Hathaway aptly describes decay as a “cumulative process”. It is also a long-drawn process. He observes, “America’s influence in Pakistan, for reasons good and bad, is vastly exaggerated. As Pakistan confronts its challenges, foreigners can make a difference only at the margins.”

However, a look at the history of US-Pakistan relations tells us another story. It is replete with instances of how America has used its power to influence Pakistan’s ‘establishment’ to its own advantage. This first became manifest in foreign policy matters. But as has been inevitable such control has penetrated domestic affairs. This trend began in the 1950s and it was not just a coincidence that governments that came into power after their predecessors had failed to toe the American line, proved to be more pliable vis-à-vis Washington.

How we joined the military pacts and became recipients of economic aid which came with strings attached and destroyed Pakistanis’ — both the rulers and the ruled — spirit of self-reliance is a long story. Foreign technology inducted indiscriminately into the national economy destroyed the strength of our indigenous systems. The emphasis was on aid and not trade, as the former helped the aid-givers control those they aided.

The role of the military in our politics is a continuing saga — at times overt and at other times covert — and this has enjoyed America’s blessings. How foreign policy issues seep into the everyday life of a people is best illustrated in the case of the rise of religious extremism and militancy in Pakistan.

No one would deny that elements with a fundamentalist approach have always operated in our society. But they remained on the fringes while the majority displayed more rationality.
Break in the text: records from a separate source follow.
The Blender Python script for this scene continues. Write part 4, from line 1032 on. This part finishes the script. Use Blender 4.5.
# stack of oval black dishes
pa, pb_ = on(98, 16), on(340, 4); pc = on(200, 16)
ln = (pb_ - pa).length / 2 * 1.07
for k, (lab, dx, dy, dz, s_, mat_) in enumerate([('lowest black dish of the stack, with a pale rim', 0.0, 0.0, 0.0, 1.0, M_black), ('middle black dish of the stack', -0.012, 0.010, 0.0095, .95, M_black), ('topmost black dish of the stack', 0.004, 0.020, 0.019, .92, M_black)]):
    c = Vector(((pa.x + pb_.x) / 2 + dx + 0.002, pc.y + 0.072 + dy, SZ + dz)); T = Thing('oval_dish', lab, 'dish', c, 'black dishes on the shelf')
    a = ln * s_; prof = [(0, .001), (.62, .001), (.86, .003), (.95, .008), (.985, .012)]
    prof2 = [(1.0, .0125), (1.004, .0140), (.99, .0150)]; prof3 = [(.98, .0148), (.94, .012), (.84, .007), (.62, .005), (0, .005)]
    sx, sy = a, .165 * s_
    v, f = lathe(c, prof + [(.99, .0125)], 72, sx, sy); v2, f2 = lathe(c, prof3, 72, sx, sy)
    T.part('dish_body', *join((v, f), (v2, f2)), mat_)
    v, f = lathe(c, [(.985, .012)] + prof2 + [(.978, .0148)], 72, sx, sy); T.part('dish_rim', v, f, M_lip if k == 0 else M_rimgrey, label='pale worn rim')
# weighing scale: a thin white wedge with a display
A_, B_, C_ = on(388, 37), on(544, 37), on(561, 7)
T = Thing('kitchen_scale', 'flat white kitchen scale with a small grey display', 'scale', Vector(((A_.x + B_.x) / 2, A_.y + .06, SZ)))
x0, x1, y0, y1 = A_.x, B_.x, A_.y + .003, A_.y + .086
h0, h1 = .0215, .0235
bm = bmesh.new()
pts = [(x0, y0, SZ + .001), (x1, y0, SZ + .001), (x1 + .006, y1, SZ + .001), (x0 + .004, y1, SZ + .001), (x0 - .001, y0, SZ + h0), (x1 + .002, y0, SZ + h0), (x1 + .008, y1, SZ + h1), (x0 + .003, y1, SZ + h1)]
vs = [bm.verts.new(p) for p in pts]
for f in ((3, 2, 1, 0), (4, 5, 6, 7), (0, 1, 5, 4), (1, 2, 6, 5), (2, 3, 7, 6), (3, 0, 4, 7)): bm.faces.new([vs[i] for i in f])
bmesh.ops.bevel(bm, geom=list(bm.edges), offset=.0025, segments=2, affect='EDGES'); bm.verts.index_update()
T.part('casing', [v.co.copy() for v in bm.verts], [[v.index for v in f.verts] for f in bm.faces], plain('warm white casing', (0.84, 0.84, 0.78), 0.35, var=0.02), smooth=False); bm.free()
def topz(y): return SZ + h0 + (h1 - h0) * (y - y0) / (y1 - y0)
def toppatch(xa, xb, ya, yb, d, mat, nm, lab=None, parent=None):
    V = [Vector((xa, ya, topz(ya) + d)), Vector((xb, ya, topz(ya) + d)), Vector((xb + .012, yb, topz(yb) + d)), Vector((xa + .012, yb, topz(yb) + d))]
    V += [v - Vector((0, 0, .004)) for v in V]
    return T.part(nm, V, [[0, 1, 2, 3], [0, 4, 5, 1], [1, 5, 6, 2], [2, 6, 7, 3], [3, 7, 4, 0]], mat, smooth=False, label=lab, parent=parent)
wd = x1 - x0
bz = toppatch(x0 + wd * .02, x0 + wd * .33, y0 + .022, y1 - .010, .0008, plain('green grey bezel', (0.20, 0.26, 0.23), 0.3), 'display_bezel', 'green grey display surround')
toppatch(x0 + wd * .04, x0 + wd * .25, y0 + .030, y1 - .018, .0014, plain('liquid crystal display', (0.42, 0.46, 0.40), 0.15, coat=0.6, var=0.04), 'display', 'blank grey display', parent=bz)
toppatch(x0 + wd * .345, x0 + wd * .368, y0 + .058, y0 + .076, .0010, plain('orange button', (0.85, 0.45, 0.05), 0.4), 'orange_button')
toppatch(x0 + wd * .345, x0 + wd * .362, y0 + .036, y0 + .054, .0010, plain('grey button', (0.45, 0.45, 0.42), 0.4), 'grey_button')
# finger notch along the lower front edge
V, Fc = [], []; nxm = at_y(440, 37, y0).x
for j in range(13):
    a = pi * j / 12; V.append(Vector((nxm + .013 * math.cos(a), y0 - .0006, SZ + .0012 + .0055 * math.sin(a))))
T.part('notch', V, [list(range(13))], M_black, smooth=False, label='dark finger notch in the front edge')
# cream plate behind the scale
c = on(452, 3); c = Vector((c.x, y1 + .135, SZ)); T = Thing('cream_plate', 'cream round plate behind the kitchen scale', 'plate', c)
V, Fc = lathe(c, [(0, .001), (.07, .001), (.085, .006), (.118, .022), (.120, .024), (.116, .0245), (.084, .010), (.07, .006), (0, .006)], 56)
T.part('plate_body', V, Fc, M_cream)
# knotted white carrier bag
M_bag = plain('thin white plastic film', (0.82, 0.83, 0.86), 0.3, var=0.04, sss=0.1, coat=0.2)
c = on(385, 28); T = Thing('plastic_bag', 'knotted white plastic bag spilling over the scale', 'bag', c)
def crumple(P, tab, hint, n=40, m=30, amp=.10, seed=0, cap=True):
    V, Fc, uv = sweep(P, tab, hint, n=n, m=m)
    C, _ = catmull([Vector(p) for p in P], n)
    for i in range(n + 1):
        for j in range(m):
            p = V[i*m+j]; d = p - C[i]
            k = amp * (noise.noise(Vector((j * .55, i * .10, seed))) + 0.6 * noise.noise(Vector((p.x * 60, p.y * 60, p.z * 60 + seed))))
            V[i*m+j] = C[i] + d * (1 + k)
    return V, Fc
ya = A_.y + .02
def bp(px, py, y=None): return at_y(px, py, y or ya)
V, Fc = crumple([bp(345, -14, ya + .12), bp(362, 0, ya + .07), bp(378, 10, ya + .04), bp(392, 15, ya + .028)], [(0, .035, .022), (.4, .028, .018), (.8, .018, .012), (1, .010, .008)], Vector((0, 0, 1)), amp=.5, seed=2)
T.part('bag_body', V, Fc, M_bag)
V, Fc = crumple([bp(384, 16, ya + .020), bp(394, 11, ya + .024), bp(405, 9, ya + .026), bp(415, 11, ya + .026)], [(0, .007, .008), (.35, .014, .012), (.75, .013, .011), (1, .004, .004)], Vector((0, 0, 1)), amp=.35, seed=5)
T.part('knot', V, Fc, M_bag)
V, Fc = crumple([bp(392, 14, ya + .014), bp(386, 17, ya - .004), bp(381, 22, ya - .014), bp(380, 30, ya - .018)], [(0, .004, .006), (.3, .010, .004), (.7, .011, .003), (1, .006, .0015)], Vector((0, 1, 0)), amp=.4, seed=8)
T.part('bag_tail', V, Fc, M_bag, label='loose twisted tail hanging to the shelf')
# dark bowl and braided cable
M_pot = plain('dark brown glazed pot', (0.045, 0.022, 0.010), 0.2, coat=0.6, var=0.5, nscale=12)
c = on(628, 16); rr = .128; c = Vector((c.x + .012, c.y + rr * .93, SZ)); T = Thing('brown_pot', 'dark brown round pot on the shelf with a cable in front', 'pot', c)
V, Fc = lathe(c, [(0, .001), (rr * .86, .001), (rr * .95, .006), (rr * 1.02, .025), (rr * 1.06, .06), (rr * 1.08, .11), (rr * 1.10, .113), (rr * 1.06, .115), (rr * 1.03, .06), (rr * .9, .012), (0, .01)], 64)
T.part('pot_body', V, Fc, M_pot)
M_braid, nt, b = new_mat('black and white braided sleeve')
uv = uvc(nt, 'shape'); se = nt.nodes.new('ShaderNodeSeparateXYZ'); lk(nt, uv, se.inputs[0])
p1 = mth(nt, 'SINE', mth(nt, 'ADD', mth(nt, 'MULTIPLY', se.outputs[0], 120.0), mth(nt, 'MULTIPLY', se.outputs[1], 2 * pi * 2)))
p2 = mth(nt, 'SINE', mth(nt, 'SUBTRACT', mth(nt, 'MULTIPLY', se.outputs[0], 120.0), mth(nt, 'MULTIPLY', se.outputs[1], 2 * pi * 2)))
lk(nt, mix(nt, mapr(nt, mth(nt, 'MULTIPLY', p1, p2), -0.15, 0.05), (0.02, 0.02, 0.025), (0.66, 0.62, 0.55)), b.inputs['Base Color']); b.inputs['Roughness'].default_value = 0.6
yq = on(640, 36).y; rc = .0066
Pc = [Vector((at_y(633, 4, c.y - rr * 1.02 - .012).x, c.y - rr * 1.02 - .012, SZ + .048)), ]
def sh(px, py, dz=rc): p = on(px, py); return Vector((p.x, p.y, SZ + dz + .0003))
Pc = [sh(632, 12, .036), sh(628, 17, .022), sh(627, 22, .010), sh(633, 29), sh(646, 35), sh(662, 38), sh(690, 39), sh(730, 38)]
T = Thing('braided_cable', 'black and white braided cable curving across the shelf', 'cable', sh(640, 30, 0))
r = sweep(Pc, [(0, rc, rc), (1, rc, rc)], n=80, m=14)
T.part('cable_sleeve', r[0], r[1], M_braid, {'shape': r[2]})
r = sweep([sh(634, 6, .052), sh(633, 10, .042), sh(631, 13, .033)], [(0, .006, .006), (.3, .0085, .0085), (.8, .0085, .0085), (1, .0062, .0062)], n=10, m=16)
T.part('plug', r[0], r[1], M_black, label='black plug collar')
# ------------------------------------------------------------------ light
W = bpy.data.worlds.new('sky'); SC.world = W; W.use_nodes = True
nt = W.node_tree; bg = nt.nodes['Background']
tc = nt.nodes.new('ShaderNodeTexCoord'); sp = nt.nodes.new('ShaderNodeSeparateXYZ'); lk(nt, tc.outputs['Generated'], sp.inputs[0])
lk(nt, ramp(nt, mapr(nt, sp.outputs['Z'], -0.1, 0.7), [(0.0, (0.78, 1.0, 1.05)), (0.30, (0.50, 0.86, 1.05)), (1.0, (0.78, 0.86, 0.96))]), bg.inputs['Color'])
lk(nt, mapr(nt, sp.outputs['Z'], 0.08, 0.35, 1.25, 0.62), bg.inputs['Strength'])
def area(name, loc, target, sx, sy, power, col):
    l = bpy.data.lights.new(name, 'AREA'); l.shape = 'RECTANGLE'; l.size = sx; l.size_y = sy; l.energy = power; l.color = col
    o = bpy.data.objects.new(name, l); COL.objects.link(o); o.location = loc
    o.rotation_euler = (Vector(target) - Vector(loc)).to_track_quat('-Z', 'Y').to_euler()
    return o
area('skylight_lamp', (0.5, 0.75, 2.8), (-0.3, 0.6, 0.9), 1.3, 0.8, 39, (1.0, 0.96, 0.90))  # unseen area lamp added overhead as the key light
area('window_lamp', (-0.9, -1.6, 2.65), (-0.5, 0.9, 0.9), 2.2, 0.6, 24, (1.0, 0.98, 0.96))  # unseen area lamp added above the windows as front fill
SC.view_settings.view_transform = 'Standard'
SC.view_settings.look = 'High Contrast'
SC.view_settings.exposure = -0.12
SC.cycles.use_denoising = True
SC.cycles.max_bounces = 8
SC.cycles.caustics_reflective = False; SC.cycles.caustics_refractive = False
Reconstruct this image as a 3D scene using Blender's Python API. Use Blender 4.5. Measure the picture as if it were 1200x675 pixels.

Afghanistan, especially the ‘jihad’ fought by the Mujahideen with American/Pakistani help, became the turning point in the rise of what we call terrorism today.

How did the Afghan problem assume the shape it ultimately did? Zbigniew Brzezinski, President Jimmy Carter’s national security adviser, spilt the beans when he disclosed in an interview to Le Nouvel Observateur, (Paris, Jan 15-21, 1998), “According to the official version of history, CIA aid to the Mujahideen began during 1980, that is to say, after the Soviet army invaded Afghanistan on Dec 24, 1979. But the reality, secretly guarded until now, is completely otherwise. Indeed, it was July 3, 1979, that President Carter signed the first directive for secret aid to the opponents of the pro-Soviet regime in Kabul. And that very day, I wrote a note to the president in which I explained to him that in my opinion this aid was going to induce a Soviet military intervention.”

When this really happened, as anticipated by Brzezinsky, he described the secret operation as an “excellent idea”. It was this “excellent idea” that transformed Pakistan’s society with the influx of Afghan refugees, arms and heroin.

Did the people of Pakistan have much of a choice when this secret operation was being planned? Mr Hathaway now says, “The sad reality is that outsiders can do precious little to staunch Pakistan’s slide to disfunctionality unless Pakistanis decide to seize control of their own destiny.” But when he says, “The United States — and the rest of the international community — can be only bit players in this drama”, I do wonder how little he understands Pakistan’s terminal illness.

Today, thanks to Mr Brzezinski’s excellent idea, Pakistan is a weaponised society. Foreigners continue to sponsor the gun-running in the country which they finance brazenly. They have their proxies in Pakistan — which include those in office — to play this terror game. And mind you, these are not “bit players”. If the government’s involvement were not there, deweaponisation — which civil society has been demanding — would not have been beyond our reach.

Whenever Pakistanis summon up the courage to seize their own destiny, there will be even more bloodshed than what we are witnessing today. The paradox is that these “bit players” do not want Pakistan to collapse entirely because, in Hathaway’s words, “the consequences of a wholesale Pakistani collapse — terrorism, poverty, loose nukes, refugees, deteriorating human rights, especially for women and girls, heightened tensions with its neighbours — are too fearful” for the country to “be casually written off”.


Zubeida Mustafa, "Is this the problem?," Dawn. 2013-03-27.